『嘘解きレトリック』ラスト2分でゾッとする急展開に 不気味な余韻を与える片岡凜の表現力

『嘘解きレトリック』ゾッとする急展開に

 これまでも昭和初期のレトロな世界観が高く評価されてきた『嘘解きレトリック』(フジテレビ系)。その世界観の構築に対するスタッフのこだわりは周知の通りだが、第4話の人形屋敷の怪しげでおどろおどろしい雰囲気には、思わず腰を抜かしそうになるほどの迫力があった。キャラクターたちの違和感のなさはいつも通りに、BGMや小道具で演出される、なんとも言葉にしがたい“何かがいそう”な雰囲気にスタッフの本気を感じさせられたのは筆者だけではないだろう。

 第4話では、祝左右馬(鈴鹿央士)と浦部鹿乃子(松本穂香)が、端崎馨(味方良介)の姉で怪談雑誌の記者・雅(北乃きい)に同行し、妙な噂のある人形屋敷と呼ばれる綾尾家の取材を進めていく様子が描かれる。この綾尾家には、一風変わった風習が……。それは、娘の成長とともに一体ずつ人形を作り上げていくというものだった。画面いっぱいに並んだ人形は正直気味が悪い。この風習がいつから始まったのか、細やかな情報やその起源は不明のままだ。

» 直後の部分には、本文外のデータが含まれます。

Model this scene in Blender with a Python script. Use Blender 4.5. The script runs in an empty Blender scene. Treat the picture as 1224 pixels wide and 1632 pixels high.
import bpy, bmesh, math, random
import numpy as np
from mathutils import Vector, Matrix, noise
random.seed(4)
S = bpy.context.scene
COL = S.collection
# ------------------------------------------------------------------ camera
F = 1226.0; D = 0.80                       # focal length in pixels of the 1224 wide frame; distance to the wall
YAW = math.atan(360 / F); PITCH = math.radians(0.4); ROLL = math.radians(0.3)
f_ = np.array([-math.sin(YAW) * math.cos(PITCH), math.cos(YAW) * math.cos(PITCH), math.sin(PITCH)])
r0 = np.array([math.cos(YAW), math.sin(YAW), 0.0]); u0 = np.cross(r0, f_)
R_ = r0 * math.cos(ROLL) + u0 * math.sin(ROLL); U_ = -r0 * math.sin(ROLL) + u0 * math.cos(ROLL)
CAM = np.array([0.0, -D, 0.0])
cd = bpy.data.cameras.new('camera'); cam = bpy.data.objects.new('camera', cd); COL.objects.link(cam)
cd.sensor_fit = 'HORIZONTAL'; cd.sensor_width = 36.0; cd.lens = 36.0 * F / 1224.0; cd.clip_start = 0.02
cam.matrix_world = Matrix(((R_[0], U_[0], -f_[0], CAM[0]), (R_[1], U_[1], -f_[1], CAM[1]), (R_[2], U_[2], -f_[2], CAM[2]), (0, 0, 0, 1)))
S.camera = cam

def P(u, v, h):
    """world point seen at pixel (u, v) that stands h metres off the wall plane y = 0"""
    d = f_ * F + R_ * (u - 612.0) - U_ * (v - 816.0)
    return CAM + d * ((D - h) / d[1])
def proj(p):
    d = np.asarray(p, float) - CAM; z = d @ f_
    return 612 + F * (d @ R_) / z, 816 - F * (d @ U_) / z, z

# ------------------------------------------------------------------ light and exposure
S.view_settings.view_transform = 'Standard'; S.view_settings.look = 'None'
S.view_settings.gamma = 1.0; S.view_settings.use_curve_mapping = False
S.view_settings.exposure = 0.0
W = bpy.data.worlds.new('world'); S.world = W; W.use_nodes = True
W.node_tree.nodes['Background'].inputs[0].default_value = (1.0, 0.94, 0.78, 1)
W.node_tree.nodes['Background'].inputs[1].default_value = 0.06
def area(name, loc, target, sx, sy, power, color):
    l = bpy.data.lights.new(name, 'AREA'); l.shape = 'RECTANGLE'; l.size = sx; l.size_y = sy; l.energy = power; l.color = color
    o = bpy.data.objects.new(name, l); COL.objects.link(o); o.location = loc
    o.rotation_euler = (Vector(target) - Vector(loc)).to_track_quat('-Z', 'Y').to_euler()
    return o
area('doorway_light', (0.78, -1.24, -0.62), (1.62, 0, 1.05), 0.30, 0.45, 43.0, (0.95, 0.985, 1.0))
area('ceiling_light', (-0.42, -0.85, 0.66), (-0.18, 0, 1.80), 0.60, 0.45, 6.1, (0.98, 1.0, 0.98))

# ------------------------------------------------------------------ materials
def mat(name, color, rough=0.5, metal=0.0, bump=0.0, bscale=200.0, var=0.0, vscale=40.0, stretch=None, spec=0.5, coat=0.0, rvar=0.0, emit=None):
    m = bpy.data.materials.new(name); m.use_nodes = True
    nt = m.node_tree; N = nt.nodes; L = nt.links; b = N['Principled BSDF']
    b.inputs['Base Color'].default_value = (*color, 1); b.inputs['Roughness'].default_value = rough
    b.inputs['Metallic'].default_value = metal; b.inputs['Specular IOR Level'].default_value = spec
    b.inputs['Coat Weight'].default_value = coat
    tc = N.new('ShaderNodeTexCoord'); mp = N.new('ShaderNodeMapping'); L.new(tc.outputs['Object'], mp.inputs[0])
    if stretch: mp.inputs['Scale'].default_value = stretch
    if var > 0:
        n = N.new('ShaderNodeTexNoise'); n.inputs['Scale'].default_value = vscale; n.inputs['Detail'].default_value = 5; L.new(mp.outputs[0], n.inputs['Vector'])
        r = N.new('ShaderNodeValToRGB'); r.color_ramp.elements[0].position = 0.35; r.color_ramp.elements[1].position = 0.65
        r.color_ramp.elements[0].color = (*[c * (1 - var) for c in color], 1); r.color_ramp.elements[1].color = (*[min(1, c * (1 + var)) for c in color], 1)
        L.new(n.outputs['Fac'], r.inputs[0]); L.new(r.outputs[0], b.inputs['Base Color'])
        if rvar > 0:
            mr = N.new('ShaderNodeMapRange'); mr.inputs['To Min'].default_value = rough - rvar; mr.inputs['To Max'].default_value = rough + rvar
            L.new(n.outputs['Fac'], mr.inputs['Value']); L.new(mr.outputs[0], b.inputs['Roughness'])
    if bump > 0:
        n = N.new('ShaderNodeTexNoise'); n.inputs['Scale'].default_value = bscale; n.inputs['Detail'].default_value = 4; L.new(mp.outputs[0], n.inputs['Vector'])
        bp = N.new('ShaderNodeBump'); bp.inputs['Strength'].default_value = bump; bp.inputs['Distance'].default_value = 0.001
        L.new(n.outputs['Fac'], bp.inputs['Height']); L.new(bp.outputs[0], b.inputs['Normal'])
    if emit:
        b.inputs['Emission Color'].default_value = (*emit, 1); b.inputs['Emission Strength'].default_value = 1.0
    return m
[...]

 現在、綾尾家を継いでいるのは、品子(片岡凜)という一人娘のみ。彼女は、まるで人形のように整った容姿であるため、「人形屋敷」に住む不思議な少女として噂されるようになっていた。そして、1カ月前に女中のイネ(松浦りょう)が屋敷内で誰かが倒れているのを発見するという出来事があった。慌てたイネは、彼女の面倒を見てくれていた柴田(佐戸井けん太)の家に駆け込み、事態を知らせた直後、岩場から転落し命を落としてしまったのだ。

 左右馬たちは品子から話を聞きながら、綾尾家について少しずつ知識を深めていく。現在は品子と数人の女中たちが生活を共にしている状態だが、この「人形屋敷」と呼ばれる風習のせいか、女中たちは長く屋敷に留まることなく、次々と去っていくのが常だった。

 さらに、人形屋敷と呼ばれる離れにある品子の部屋には、配膳を除いて他人が立ち入ることは許されていない。その配膳自体も、品子の食事ではなく、人形たちに供えられるものだからだ。品子本人は食事を母屋で取るため、離れの人形用の膳に手をつけることはない。